Country Report Japan May 2011

Outlook for 2011-15: Election watch

The next election for the lower house is not due until August 2013, and speculation about the possibility of a poll in the next few months has been silenced by the earthquake and its aftermath. If it is to respond effectively to the earthquake, the ruling DPJ will need to end its internal feuding and forge consensus in the upper house. The LDP, which ran Japan almost without interruption from 1955 until 2009, is unlikely to persist with its strategy of non-cooperation with the DPJ at this time of great national distress, and has already indicated that it is prepared to countenance a rise in taxes to pay for the rescue and reconstruction programme following the earthquake-an idea that has been floated by the government.

If the DPJ is successful in overcoming the multiple crises facing Japan, this will demonstrate that it really is a viable alternative to the LDP and could make two-party politics in Japan a long-term reality.

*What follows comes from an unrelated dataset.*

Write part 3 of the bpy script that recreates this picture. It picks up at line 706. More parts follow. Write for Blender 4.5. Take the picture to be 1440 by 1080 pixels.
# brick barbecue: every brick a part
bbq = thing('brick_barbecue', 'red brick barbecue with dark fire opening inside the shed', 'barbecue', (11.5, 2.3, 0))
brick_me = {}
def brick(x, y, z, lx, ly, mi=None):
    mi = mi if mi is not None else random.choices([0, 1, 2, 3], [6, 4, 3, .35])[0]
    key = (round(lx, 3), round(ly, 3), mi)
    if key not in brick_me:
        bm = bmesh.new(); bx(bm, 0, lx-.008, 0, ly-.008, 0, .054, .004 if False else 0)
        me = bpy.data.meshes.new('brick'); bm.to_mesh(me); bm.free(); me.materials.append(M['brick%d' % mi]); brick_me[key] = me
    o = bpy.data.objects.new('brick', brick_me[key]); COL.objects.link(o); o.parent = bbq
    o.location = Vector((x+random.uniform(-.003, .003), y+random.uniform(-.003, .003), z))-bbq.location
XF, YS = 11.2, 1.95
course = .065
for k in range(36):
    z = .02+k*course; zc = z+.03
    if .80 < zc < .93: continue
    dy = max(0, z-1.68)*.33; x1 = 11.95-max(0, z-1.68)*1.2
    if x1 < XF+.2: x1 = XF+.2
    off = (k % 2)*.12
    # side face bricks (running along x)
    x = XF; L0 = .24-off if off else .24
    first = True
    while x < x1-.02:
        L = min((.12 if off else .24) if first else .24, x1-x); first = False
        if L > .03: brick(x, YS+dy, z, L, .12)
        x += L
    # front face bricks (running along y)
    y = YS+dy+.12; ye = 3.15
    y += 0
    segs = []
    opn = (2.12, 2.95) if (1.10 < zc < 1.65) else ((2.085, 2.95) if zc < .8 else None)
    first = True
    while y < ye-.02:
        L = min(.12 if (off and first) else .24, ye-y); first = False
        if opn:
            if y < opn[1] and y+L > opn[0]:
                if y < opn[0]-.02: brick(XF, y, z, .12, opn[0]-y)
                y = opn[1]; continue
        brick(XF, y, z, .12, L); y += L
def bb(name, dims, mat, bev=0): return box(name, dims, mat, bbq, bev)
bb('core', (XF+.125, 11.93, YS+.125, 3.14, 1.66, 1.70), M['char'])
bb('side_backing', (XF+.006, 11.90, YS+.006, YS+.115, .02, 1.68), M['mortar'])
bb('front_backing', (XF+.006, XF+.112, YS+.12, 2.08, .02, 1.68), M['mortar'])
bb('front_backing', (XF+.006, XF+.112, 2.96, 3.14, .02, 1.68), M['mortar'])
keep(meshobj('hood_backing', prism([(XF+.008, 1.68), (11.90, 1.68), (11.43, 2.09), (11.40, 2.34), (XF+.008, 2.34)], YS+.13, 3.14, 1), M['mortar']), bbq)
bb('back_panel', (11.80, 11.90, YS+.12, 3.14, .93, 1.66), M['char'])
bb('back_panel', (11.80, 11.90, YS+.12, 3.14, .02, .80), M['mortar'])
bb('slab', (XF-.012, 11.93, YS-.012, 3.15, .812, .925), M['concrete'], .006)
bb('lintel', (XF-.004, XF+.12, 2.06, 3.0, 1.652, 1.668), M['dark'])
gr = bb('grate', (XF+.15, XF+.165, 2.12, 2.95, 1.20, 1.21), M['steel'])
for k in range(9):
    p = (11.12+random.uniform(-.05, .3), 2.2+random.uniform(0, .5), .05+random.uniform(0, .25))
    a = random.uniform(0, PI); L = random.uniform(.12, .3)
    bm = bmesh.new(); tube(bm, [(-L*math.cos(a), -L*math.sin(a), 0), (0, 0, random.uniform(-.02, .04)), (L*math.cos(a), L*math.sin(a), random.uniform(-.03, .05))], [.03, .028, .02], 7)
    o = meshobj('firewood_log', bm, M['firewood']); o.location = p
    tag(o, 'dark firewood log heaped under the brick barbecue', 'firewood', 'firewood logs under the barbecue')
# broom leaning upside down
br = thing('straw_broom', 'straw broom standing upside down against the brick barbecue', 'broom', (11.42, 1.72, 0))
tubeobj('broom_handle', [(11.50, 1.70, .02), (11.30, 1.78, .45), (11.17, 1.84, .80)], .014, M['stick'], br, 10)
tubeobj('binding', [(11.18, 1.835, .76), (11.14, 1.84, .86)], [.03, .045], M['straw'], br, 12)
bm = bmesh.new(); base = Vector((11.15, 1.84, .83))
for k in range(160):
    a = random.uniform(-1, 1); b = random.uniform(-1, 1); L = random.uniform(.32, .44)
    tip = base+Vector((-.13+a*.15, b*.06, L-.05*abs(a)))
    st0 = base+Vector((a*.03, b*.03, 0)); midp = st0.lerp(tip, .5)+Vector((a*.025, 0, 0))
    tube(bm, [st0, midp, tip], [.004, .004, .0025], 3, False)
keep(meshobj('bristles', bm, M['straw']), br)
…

This would be a difficult process, however, as both the DPJ and the LDP consist of ideologically disparate, or even incompatible, factions. The tendency towards factionalism and ideological incoherence within the major parties has remained strong for so long that Japan could still find itself heading for an indefinite period of political uncertainty, and could end up with a sequence of evanescent parties and governments that are incapable of providing effective leadership. It is also possible that, if the DPJ fails to tackle the daunting challenges created by the earthquake and its aftermath, the electorate could return to the LDP. This, in turn, risks reviving the old, LDP model of governance that had so clearly outlasted its usefulness by the 1990s.